Body Brush: Marrying art and technology

Peter Ho

 

Art is art; technology is, well, technology. Their paths seldom cross, right? Not in the case of Body Brush, an advanced computer-aided tool pioneered by CityU's Professor Horace Ip to merge the two to produce stunning artistic results. 

 

Body Brush, in nutshell, is a computer technology that transforms body movements into real-time three-dimensional paintings. Driving this cross-disciplinary breakthrough are Professor Ip, Chair Professor and Head of Computer Science, and Hong Kong artist Mr Hay Young, with strong support from CityU's School of Creative Media.

 

The concept of a "body brush" was, with the aid of sophisticated computer image analysis technology, to capture and record the artist's motion and gestures in a 3-D space.
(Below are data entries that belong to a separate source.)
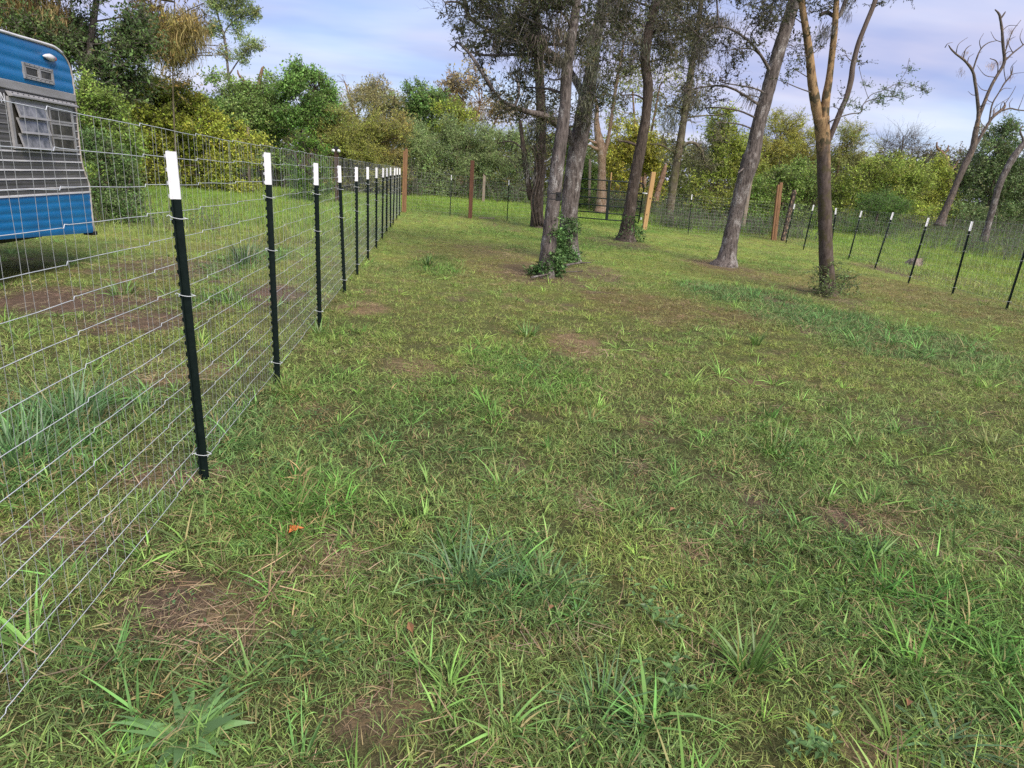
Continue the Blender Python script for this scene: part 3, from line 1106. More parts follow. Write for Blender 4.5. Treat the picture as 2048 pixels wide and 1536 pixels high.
def make_tree(name, label, cat, group, base, stems, bark, blobs=(), libname="oak_sprig", per=120, tint=(0.06, 0.075, 0.03), scl=1.0, gap=0.42, gscale=1.6,
              seed=1, sides=12, rough=0.16, moss=(), moss_tint=(0.20, 0.19, 0.15), moss_per=30, moss_scl=1.0, limb_r=0.035, twigs=5, upper=None, tints=None, extra=None, wf=1.0, bare=0.0):
    root = empty(name, base)
    tag(root, label, cat, group)
    tr = MB()
    skel = []
    for k, st in enumerate(stems):
        p, r = smooth_stem(st)
        r = r * wf
        if k == 0 and st[0][3] > 20:                 # root flare
            dd = np.linalg.norm(p - p[0], axis=1)
            r = r * (1 + 0.28 * np.exp(-dd / 0.16))
        if k == 0 and st[0][3] > 8:
            p = np.vstack([p[0] - np.array([0, 0, 0.12]), p]); r = np.concatenate([[r[0] * 1.25], r])
        tr.tube(p, r, sides, True, 0, rough, seed + k)
        skel.append(p[len(p) // 4:] if len(stems) == 1 or k == 0 else p)
    skel = np.vstack(skel)
    mats = [bark]
    t = tr.build("trunk", mats, root, True, base)
    if upper:
        for nm, sts, mat in upper:
            ub = MB()
            for j, st in enumerate(sts):
                p, r = smooth_stem(st)
                ub.tube(p, r, sides, True, 0, rough, seed + 50 + j)
                skel = np.vstack([skel, p])
                ub2 = ub
                o = ub2.build(nm, mat, root, True, base)
                ub = MB()
    if blobs:
        lb = MB()
        limbs_to(lb, skel, blobs, limb_r, 5, twigs, seed)
        o = lb.build("branches", bark if limb_r > 0.02 else M["twig"], root, True, base)
        o["kind"] = "stuff"
        leaves("crown", libname, blobs, per, tint, root, base, scl, gap, gscale, seed, tints=tints)
        if bare:
            leaves("bare_twigs", "bare_twig", blobs, bare, (0.2, 0.2, 0.2), root, base, 0.55 * scl, 0.3, gscale, seed + 9)
    if moss:
        leaves("hanging_moss", "moss", moss, moss_per, moss_tint, root, base, moss_scl, 0.3, 1.6, seed + 5, True)
    if extra:
        extra(root, base)
    return root


def base_at(px, py, Y=None):
    p = G(px, py)
    return tuple(p)


DARK_OAK = (0.090, 0.105, 0.042)


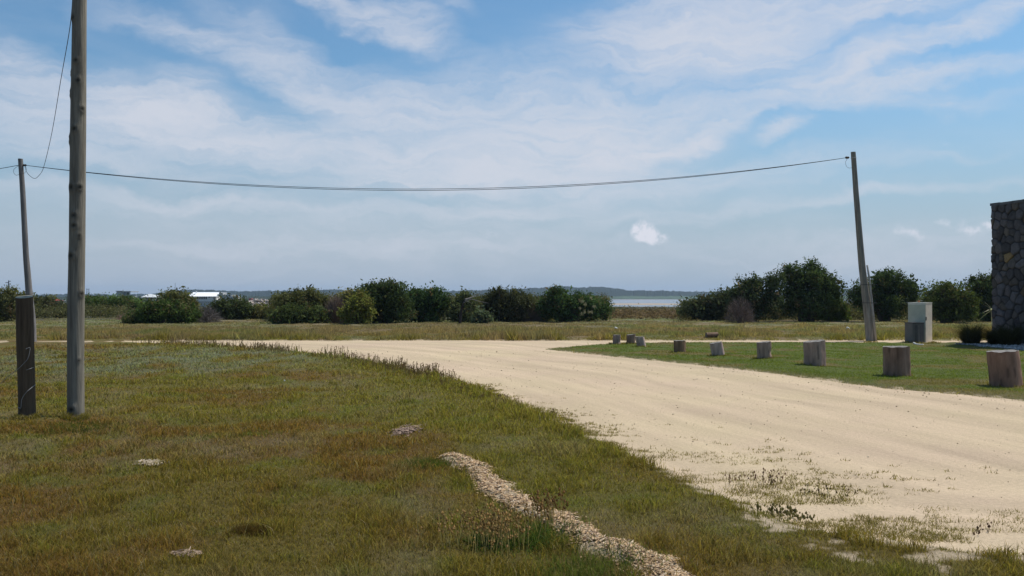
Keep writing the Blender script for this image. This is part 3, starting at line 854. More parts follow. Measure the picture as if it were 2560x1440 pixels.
tree('low dark tree just right of the short cut post', [(80, 765, 30, 24), (105, 768, 30, 24), (120, 755, 18, 16), (65, 748, 24, 14)], (90, 789), col=DK)
tree('low dark tree between the short post and the tall pole', [(140, 772, 28, 18), (185, 770, 30, 22), (160, 780, 24, 10)], (150, 789), col=(0.057, 0.068, 0.038))
tree('broad dark tree just right of the tall round pole', [(235, 765, 38, 24), (265, 762, 35, 24), (225, 752, 20, 12), (250, 778, 40, 10)], (240, 787), col=DG)
tree('broad dark tree in front of the pale tower house', [(305, 762, 40, 24), (335, 765, 35, 22), (320, 778, 36, 10)], (310, 787), col=DG)
tree('spreading green bush nearest the cross road on the left', [(355, 792, 50, 18), (385, 780, 40, 26), (420, 780, 50, 28), (460, 785, 40, 24), (330, 802, 30, 8)], (400, 812), col=(0.047, 0.074, 0.022), group=None)
tree('rounded dark tree covering the left end of the white house', [(440, 752, 45, 24), (462, 762, 28, 22), (425, 748, 18, 14), (480, 780, 26, 24)], (455, 806), d=52, col=DK, group=None)
tree('domed dark tree below the stepped white walls', [(562, 768, 34, 22), (590, 768, 36, 26), (612, 776, 24, 20), (532, 778, 24, 18), (575, 785, 46, 14)], (570, 799), col=(0.057, 0.076, 0.032), group=None)
tree('low green bush beneath the rubble heap', [(650, 782, 34, 12), (690, 785, 26, 12)], (665, 798), col=OL, size=.07, group=None)
tree('dark tree with a twiggy top left of the brown shrub', [(720, 755, 32, 28), (765, 755, 44, 30), (800, 758, 24, 26), (745, 742, 18, 12), (820, 772, 24, 26), (775, 735, 20, 10)], (750, 812), d=50, col=DK, group=None)
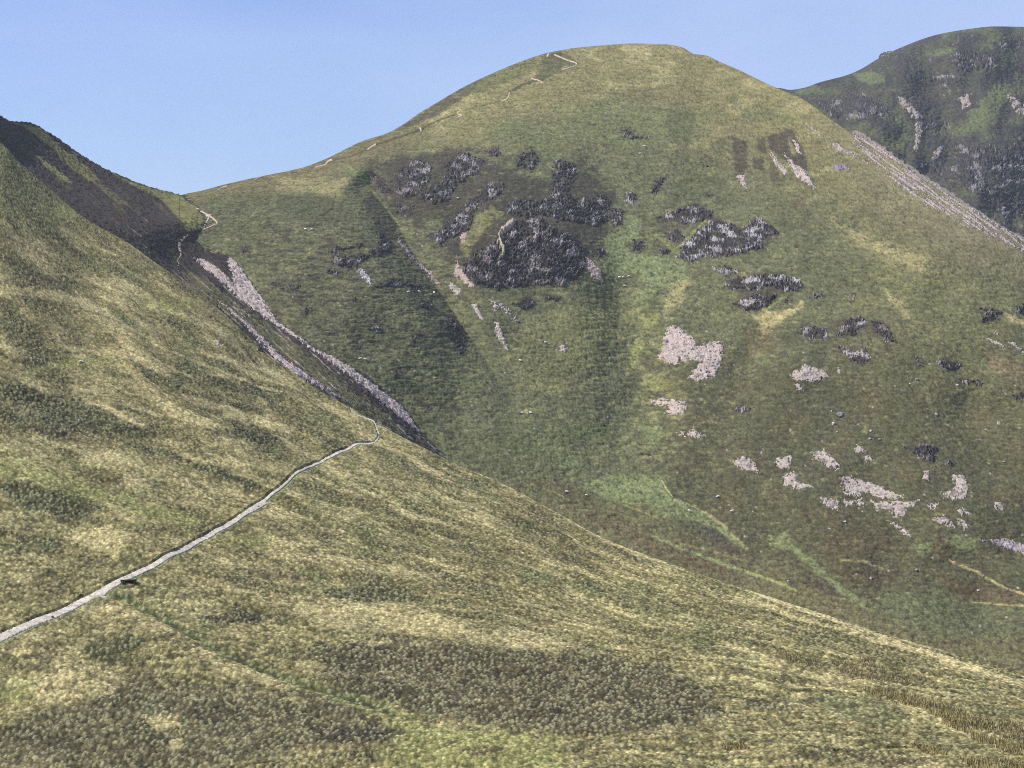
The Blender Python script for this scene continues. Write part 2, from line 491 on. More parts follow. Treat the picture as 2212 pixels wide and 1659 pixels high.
NEAR_LINE = [   # crop, line, colour, half width, strength
    ('L4', '-60,690 0,720 250,850 500,980 700,1090 1000,1230 1200,1310 1500,1400 1900,1530 2212,1640', STRAW, 3.0, .8),
    ('L4', '300,890 600,1070 900,1210 1100,1290 1400,1400', STRAW, 1.6, .6),
    ('L3', '1350,330 1600,440 1850,560 2100,680', STRAW, 2.0, .7),
    ('L3', '1150,400 1350,440 1500,510 1700,650', STRAW, 2.2, .6),
    ('L8', '-60,200 0,230 300,340 600,450 900,560 1100,650 1400,740 1700,840 2000,950 2240,1000', STRAW * 1.05, 8.0, .85),
    ('L8', '0,330 300,420 650,540 1000,650 1100,690', STRAW, 3.0, .6),
    ('L8', '0,150 300,260 700,430 1000,540 1500,700', DRY, 3.0, .6),
    ('L8', '500,330 800,430 1200,560', HEATH, 2.5, .6),
    ('L8', '650,450 850,530 1100,610', HEATH, 1.5, .6),
    ('L8', '1100,610 1300,690 1700,800', HEATH, 1.5, .5),
    ('L8', '300,920 380,950 600,990', FERN * .6, 2.5, .8),
    ('L3', '-20,20 300,120 500,200 700,270', DRY, 3, .5),
    ('L1', '880,490 1100,560 1400,700 1560,780', STRAW, 2.5, .5),
    ('L1', '750,780 950,860 1200,950 1500,1050', STRAW, 2.0, .5),
    ('L1', '780,650 1000,700 1200,800 1400,900 1700,980', DRY, 2.0, .6),
    ('L1', '1350,560 1700,700 2000,820 2212,880', STRAW, 2.5, .6),
]
DITCH = np.concatenate([pts('L6', '820,285 1000,330 1150,420 1350,510 1500,610 1650,690 1800,760 2000,850 2212,940'), pts('L7', '150,990 280,1030 500,1100 700,1155 900,1240')])
TRACK = np.concatenate([pts('L2', '-140,1330 0,1272 150,1200 300,1130 430,1085 560,1020 700,945 850,870 1000,795 1150,720 1300,637 1500,532 1700,420 1850,345 2000,250 2100,190'),
                        pts('L3', '160,945 200,915 300,850 400,770 480,705 560,640 640,590 700,562 745,545 800,505 900,470 1000,425 1060,402 1130,398 1180,385 1210,350 1220,320 1203,290 1190,260 1170,225 1110,205 1050,180 1000,150 988,118')])
TRACK_W = curve([(0, 10.0), (.15, 8.0), (.3, 6.4), (.44, 5.8), (.55, 5.2), (.66, 3.9), (.75, 2.6), (.86, 2.8), (.93, 1.8), (1, 1.3)])

LEFT_PATCH = [
    ('K1', '60,290 330,350 450,480 640,620 800,760 700,770 520,640 400,500 200,350', C3(.12, .115, .05), .9, 3),
    ('K1', '850,690 1100,800 1380,870 1520,960 1610,1080 1580,1140 1480,1170 1350,1000 1250,900 1100,830', C3(.135, .14, .055), .9, 4),
    ('K1', '280,570 400,640 520,740 570,800 470,750 340,640', GRASS, .7, 3),
    ('K1', '640,700 900,850 1000,960 950,960 800,850', OLIVE, .6, 4),
    ('K5', '100,380 250,420 450,560 700,720 900,880 1100,1040 1400,1260 1650,1450 1900,1700 1500,1500 1200,1280 900,1020 600,800 300,620', C3(.085, .085, .042), .8, 6),
]
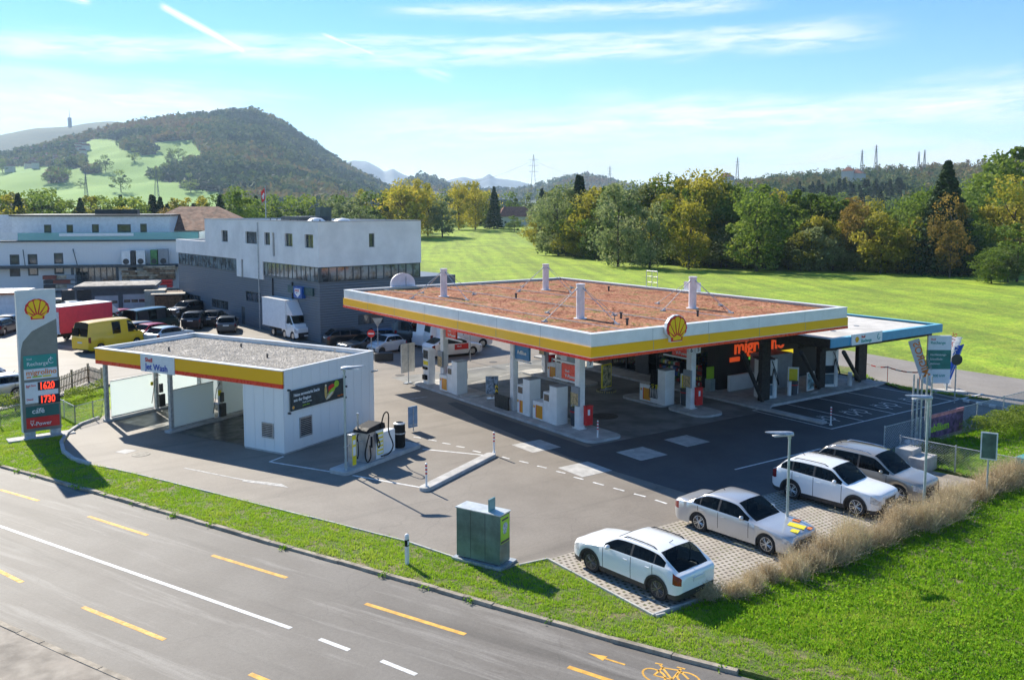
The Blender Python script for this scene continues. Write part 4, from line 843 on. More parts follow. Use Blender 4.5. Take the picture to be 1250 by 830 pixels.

The resulting painting is a 3-D image, seen through the use of special goggles. The artist, instead of painting with a brush and a palette, paints with his body, transforming movement into art.

 

The trick, Professor Ip explained, was to develop an infrared camera system that could capture the image into the computer with an infrared lighting system that doesn't interfere with human motion Another technical challenge was graphical rendering - that's to devise a means of allowing the computer to pinpoint where the artist is in the 3-D space, analyze his body posture, and transform this numerical information, in real time, into viewable colours, widths and movements of strokes.

 

Body Brush has recently won an Honorary Mention in the Interactive Art Category in Prix Ars Electronica 2002, the most prestigious festival on electronic media art. This is the first entry from Hong Kong to have received the award.

A Body Brush exhibition, open daily to all from 10am to 7pm, is at the CityU Gallery until end of December 2002.